Dataset -
● ● ● ● ●

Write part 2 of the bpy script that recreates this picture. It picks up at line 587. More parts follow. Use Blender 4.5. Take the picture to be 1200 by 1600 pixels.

● ● ● ● ●

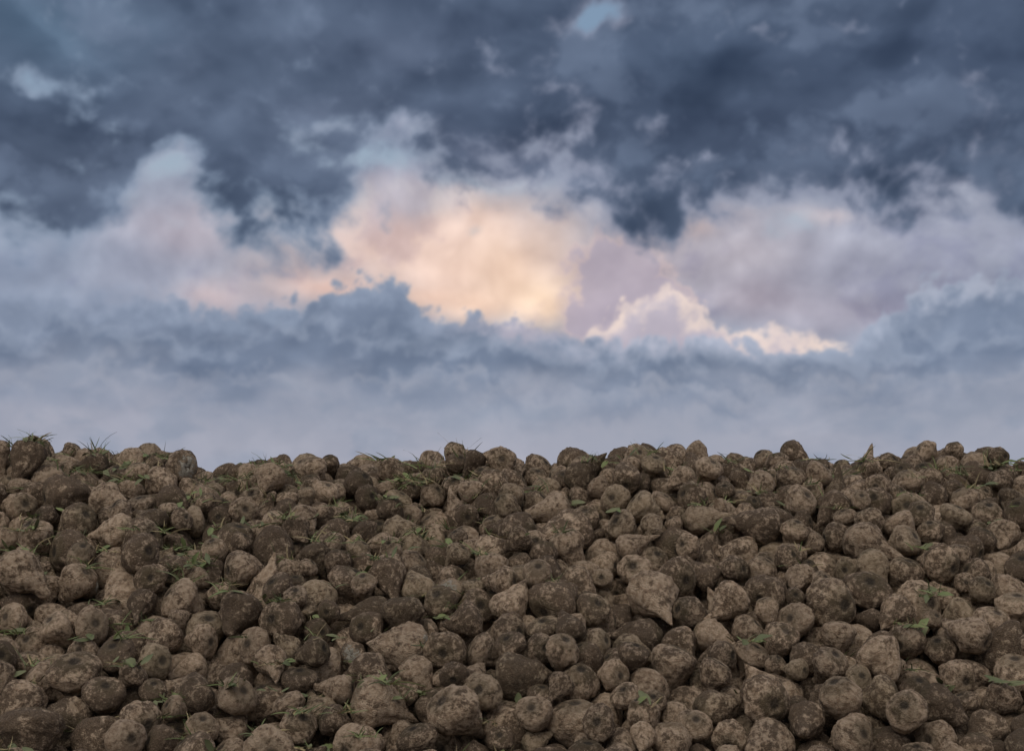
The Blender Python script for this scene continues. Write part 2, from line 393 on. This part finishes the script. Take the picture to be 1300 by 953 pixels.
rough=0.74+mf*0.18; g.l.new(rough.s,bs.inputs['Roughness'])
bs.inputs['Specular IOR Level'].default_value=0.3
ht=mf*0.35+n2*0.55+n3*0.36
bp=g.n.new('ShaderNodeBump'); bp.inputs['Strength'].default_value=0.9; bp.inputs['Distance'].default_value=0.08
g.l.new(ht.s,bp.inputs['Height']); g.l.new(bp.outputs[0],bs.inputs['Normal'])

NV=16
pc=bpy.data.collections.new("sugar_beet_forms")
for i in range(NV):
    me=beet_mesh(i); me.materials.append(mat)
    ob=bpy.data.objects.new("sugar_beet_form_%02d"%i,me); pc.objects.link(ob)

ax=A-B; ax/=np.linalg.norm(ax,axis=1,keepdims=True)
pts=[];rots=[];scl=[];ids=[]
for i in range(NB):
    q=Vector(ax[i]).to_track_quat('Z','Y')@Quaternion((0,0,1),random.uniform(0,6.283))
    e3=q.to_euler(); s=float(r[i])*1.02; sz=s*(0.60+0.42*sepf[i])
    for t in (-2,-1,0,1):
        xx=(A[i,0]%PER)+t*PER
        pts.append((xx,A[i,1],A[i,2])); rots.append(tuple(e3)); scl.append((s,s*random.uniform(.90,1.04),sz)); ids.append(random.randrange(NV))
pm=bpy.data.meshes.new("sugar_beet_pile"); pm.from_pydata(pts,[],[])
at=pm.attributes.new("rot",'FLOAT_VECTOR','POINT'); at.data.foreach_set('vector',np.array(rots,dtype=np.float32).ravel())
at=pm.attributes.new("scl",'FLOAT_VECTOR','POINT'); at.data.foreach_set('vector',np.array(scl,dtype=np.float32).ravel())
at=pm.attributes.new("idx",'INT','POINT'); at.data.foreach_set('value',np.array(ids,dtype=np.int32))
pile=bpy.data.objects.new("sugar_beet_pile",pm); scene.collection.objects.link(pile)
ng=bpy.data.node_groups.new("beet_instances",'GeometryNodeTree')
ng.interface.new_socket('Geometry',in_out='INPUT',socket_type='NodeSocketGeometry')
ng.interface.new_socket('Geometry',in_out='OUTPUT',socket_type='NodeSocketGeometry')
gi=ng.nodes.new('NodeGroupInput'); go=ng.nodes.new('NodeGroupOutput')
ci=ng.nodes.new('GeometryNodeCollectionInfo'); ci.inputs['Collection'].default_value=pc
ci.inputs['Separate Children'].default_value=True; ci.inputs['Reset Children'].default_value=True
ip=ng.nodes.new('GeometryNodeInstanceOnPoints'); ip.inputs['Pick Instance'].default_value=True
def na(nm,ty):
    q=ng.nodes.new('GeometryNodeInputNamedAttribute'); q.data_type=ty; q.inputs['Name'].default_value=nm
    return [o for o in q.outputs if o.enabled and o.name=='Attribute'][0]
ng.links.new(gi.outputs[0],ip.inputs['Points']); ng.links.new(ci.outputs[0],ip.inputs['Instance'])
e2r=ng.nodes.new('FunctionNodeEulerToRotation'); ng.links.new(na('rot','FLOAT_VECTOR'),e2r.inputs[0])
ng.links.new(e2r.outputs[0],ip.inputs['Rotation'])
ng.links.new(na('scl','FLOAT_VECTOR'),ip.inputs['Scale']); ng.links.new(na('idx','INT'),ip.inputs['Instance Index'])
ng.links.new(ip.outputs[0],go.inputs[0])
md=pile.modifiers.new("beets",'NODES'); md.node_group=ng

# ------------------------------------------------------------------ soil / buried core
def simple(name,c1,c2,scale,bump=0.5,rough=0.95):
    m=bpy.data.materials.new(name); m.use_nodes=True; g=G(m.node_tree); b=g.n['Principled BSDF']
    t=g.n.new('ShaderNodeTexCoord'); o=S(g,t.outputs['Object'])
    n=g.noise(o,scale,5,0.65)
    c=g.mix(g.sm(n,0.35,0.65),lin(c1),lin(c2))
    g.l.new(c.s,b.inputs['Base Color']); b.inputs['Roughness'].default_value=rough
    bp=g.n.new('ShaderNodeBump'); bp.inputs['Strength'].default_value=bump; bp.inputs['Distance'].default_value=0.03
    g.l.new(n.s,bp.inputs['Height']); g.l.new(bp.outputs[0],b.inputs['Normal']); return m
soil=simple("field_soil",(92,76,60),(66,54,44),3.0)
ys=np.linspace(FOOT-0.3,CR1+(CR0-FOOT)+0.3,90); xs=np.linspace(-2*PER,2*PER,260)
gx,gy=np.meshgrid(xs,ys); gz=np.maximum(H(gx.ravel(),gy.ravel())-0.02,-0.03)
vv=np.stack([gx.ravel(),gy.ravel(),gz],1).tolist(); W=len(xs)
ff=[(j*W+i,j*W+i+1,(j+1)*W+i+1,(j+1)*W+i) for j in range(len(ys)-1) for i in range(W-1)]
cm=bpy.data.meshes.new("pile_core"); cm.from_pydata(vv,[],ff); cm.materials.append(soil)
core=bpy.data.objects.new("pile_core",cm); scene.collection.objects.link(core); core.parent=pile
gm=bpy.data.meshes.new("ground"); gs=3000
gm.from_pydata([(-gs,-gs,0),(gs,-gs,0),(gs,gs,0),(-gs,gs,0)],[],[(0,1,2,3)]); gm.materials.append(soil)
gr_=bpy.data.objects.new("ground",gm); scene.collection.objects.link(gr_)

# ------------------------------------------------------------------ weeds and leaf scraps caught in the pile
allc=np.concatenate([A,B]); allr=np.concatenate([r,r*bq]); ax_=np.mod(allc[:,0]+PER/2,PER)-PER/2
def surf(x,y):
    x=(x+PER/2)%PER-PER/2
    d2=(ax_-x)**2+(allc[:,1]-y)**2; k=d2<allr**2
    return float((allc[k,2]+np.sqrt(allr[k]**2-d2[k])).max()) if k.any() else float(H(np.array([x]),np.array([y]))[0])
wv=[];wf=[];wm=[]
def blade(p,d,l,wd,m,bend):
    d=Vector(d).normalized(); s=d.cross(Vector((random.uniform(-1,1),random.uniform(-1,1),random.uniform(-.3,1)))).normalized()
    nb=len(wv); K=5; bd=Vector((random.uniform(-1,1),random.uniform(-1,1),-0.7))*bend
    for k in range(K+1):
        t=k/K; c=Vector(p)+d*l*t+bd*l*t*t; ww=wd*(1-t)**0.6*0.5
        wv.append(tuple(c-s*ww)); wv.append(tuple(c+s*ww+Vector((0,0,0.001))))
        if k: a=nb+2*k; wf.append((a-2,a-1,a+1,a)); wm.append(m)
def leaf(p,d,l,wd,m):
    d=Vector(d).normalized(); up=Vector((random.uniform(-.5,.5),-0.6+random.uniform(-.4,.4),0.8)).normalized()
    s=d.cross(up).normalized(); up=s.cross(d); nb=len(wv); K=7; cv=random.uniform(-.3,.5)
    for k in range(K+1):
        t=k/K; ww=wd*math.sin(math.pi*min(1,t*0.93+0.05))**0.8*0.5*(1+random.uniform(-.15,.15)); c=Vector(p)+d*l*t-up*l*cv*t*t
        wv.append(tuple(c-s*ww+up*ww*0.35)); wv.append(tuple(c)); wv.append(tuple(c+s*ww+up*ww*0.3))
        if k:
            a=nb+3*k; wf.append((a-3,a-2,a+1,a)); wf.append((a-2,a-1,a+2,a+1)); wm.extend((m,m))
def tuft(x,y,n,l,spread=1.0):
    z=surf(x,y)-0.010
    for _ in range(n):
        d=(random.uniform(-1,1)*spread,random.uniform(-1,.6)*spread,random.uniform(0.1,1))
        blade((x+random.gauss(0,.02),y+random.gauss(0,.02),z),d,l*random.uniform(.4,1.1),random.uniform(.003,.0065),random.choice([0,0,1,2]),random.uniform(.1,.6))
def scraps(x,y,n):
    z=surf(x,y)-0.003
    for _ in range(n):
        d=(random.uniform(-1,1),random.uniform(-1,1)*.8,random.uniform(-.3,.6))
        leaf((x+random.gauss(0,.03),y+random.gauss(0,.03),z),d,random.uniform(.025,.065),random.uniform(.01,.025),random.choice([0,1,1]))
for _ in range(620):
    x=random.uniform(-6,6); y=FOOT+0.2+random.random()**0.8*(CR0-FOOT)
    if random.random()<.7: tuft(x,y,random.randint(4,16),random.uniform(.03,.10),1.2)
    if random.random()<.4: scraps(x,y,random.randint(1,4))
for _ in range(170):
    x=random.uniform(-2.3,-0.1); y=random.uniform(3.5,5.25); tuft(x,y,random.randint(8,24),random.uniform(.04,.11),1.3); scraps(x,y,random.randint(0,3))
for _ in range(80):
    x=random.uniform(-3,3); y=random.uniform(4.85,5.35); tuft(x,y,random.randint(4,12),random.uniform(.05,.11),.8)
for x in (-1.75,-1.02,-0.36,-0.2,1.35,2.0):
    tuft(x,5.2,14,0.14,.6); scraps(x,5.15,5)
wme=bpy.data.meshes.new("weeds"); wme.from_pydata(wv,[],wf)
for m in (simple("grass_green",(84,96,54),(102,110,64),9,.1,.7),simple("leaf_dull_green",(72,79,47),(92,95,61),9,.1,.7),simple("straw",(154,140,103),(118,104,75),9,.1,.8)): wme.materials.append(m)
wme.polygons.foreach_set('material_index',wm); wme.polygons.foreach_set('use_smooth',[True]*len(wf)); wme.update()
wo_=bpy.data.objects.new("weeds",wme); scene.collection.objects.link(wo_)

● ● ● ● ●

Problem details - Every line in the data above that contains "Write" needs to be copied.

Full output -
Write part 2 of the bpy script that recreates this picture. It picks up at line 587. More parts follow. Use Blender 4.5. Take the picture to be 1200 by 1600 pixels.
The Blender Python script for this scene continues. Write part 2, from line 393 on. This part finishes the script. Take the picture to be 1300 by 953 pixels.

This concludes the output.